Cette construction a été laborieuse,  j'ai fait de nombreux essais dont je ne suis pas forcément fière,  je me suis aussi essayé à la peinture, à dessiner sur les

murs de ma chambre, à faire des caricatures des profs et autres emblèmes d'autorité …  puis est venue la phase école d'architecture où j'ai appris les

techniques du dessin, la perspective et où j'ai rencontré des gens qui m'ont inspirée  et qui m'ont initiée véritablement aux secrets et astuces de l’illustration.

©Emna Messai

Tout au long de cette période,  je ne sentais pas une envie particulière de m'exprimer  via le dessin, ce n'était pas personnel et c'était surtout angoissant de faire

du n'importe quoi… mon style de croquis était fortement inspiré des mangas et des comics, je ne ressentais pas un besoin de me rapprocher de la réalité mais

plutôt de me rapprocher des dessins et de l’univers de Myazaki  ou d'Oscar Neimeyer.

©Emna Messai

Puis, j’ai découvert Audrey Kawasaki… la finesse  de son trait  m'a complètement anéantie, ça m'a fait réfléchir à ce que je voulais vraiment faire, elle m'a

choquée car elle avait presque mon âge et elle dessinait comme mes idoles pas par rapport au style mais par rapport à la maturité et la maitrise.

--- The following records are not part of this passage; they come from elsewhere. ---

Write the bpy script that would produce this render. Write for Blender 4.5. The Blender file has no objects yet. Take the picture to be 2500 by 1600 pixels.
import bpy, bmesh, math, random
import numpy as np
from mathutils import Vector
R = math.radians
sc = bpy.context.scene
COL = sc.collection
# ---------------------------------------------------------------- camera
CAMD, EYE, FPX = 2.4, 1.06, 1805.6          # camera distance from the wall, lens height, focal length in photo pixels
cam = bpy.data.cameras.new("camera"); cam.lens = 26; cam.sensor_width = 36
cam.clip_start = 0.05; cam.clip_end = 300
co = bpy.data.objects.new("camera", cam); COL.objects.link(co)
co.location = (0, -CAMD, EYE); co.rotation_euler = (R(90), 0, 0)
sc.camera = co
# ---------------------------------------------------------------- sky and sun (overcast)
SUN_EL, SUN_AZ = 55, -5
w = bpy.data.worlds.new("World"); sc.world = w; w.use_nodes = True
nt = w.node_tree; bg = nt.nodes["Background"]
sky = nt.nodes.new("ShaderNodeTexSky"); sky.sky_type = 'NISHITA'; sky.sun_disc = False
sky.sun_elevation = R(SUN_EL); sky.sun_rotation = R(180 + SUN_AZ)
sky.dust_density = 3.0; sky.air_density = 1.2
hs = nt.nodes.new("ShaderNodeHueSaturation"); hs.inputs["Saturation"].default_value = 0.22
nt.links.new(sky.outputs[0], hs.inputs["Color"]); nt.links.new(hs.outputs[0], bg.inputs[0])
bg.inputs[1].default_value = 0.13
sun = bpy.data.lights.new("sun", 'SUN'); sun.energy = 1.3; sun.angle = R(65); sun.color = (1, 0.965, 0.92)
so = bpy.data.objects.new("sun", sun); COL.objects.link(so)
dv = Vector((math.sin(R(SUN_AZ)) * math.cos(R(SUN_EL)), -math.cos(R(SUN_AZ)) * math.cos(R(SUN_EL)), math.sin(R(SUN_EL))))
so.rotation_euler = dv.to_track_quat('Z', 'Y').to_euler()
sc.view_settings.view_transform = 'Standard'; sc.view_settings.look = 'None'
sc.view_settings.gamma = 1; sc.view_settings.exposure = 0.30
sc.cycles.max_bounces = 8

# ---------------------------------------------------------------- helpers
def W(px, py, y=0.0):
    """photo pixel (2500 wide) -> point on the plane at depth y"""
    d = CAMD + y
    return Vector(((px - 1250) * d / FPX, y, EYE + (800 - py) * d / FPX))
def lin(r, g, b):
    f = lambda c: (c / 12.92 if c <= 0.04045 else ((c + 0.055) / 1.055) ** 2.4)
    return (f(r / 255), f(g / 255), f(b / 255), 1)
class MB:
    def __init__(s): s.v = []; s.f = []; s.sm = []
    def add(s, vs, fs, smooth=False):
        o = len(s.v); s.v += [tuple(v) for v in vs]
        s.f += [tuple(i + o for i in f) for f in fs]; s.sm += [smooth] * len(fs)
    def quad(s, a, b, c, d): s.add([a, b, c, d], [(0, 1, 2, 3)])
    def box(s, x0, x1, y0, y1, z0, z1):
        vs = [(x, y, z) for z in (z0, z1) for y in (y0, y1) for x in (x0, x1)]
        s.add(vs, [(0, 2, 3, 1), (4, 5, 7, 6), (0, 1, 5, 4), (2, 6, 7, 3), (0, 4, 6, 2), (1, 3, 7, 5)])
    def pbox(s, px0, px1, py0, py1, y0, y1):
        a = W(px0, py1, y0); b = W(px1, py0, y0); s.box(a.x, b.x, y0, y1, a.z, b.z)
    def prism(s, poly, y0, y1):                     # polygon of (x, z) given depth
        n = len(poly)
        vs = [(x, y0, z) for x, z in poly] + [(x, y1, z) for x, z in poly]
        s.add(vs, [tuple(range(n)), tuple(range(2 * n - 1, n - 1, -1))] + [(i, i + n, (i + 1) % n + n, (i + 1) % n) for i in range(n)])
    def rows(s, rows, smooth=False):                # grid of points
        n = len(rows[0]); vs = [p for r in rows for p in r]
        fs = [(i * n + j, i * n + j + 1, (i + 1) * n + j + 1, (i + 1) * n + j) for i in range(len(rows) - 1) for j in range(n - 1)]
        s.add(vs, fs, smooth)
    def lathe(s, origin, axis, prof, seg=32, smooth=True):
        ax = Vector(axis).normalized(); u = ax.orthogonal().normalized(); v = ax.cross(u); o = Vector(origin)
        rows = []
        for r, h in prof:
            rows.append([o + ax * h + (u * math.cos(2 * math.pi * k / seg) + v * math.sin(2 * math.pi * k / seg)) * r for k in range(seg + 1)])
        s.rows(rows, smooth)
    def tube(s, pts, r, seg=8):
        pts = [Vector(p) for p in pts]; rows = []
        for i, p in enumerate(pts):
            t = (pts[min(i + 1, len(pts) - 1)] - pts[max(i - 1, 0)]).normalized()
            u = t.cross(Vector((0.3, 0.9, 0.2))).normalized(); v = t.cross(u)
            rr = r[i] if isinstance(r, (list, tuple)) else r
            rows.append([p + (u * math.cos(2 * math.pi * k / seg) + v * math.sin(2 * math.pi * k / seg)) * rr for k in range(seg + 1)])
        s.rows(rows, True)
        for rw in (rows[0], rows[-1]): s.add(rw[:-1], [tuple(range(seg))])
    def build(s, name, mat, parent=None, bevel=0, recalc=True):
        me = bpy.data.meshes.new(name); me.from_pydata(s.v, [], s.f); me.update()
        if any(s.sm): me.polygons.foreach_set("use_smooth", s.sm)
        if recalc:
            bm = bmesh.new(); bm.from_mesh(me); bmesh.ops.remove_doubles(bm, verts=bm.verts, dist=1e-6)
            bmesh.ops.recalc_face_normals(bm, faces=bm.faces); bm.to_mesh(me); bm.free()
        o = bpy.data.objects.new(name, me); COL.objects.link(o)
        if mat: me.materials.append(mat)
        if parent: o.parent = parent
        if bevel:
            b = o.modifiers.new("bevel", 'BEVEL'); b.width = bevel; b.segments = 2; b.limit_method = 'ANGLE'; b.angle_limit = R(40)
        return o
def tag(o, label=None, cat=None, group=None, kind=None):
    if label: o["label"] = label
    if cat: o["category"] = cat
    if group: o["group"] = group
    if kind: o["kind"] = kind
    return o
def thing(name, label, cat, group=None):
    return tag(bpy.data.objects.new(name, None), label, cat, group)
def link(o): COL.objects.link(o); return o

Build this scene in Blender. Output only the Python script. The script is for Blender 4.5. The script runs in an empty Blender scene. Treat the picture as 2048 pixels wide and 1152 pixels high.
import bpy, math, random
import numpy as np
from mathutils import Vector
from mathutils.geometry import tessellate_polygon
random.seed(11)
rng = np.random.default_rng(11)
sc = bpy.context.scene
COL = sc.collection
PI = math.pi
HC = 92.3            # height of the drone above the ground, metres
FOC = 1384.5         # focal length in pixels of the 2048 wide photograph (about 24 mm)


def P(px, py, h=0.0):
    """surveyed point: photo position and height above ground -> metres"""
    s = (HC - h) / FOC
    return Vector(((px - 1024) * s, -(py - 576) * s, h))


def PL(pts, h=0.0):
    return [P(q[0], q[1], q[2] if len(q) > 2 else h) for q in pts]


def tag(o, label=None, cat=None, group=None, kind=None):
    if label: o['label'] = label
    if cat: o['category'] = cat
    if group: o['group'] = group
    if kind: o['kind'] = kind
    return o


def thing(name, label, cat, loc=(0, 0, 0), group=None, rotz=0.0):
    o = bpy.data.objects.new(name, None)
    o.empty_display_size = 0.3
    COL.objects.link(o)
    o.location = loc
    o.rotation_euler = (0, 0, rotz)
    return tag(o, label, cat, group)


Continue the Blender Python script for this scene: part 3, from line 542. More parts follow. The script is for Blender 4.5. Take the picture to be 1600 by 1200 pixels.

2012 est l'année où j'ai décidé de véritablement montrer ce que je faisais via un échantillon dans le cadre d'un examen d'art plastique à la faculté et ce fut pour

moi une consécration. 

©Emna Messai©Emna Messai

Tout le monde a aimé mes illustrations et en dessinant, je n'ai pas senti la moindre fatigue. Les heures passées à créer me semblaient

comme des minutes de pur plaisir. C'est à ce moment que j'ai su que c’est que je voulais faire.  J'ai donc continué à illustrer dans mon coin et à poster sur les

réseaux sociaux jusqu'a ce que j'attire en 2015 l'attention des organisateurs de Wow woman on walls, un festival de graffiti égyptien. 

©Emna Messai

Ils m’ont donné la chance de peindre un mur sur la fameuse rue Mohammad Mahmoud  qui donne sur la célèbre place Tahrir. 

©Emna Messai

Après cette participation, les choses se sont encharnées avec ma participation à la deuxième édition du festival d’art féministe Chouftouhonna à Tunis, après

quoi j'ai eu l'occasion d'exposer certaines de mes œuvres dans une galerie à Berlin une première fois dans le cadre de Draw an raw, une expo collective qui a

duré  tout au long des mois d’octobre et novembre 2016 puis une deuxième fois en mars 2017 à la Young Artist Exhibition aussi à Berlin. Puis, en septembre

dernier, j’ai participé une seconde fois à Chouftouhonna.    

©Emna Messai

Ces participations à des événements et expositions artistiques m’ont permis de connaitre des personnes très intéressantes, de voir ce que je fais d'un autre

angle et de comprendre que mis à part la maitrise de la technique ce qui fait l'œuvre c'est son honnêteté et son originalité.

©Emna Messai

Mon vécu est l'ingrédient essentiel pour que je puisse dessiner. J'ai des images qui jaillissent, des sortes de métaphore qui expriment des choses pour moi,  je

les dessine alors au crayon puis je les refais à l'encre ou au feutre ou les deux. J'adore le contraste entre le noir et blanc ...je pense qu'on peut tout exprimer

avec du noir et blanc et si on se sent limité c'est juste parce qu'on n’y arrive pas et qu’il y a surement un moyen qu’on n’a pas encore découvert ... Il m'arrive

toutefois d'utiliser la couleur essentiellement du rouge ou des couleurs primaires mais pour mettre l'accent sur quelque chose ...

©Emna Messai

Mes œuvres reflètent mes émotions, mon univers,  j'essaye de simplifier le plus possible et d'accéder à une certaine élégance du trait, j'aime quand c'est net et

expressif !  je suppose que mes œuvres se situent entre le surréalisme, le croquis,  la BD, les mangas, la vanité... je n'aime pas le réalisme, m'approcher le plus

de la vérité des choses ne m'intéresse pas, par contre m'approcher le plus de ce qui se passe dans ma tête en le traduisant avec toutes les influences que j'ai

de Hokusai à Mucha de Katsuya Terada à James Jean de Myazaki à Moebius, c'est ce qui me donne la force de ne jamais laisser tomber !

©Emna Messai

En ce moment je travaille sur une expo personnelle et je peaufine mon album de bande dessinée que j'ai mis deux ans à faire. L'illustration, je ne l'ai pas

vraiment choisie, elle m'est tombée dessus dans un processus de sublimation ... C’est un medium sur lequel je transcris mon vécu et mes expériences. Je ne

peux pas vivre sans. C'est mon échappatoire et ma façon d'exorciser les idées noires et de célébrer les belles choses qui m’entourent.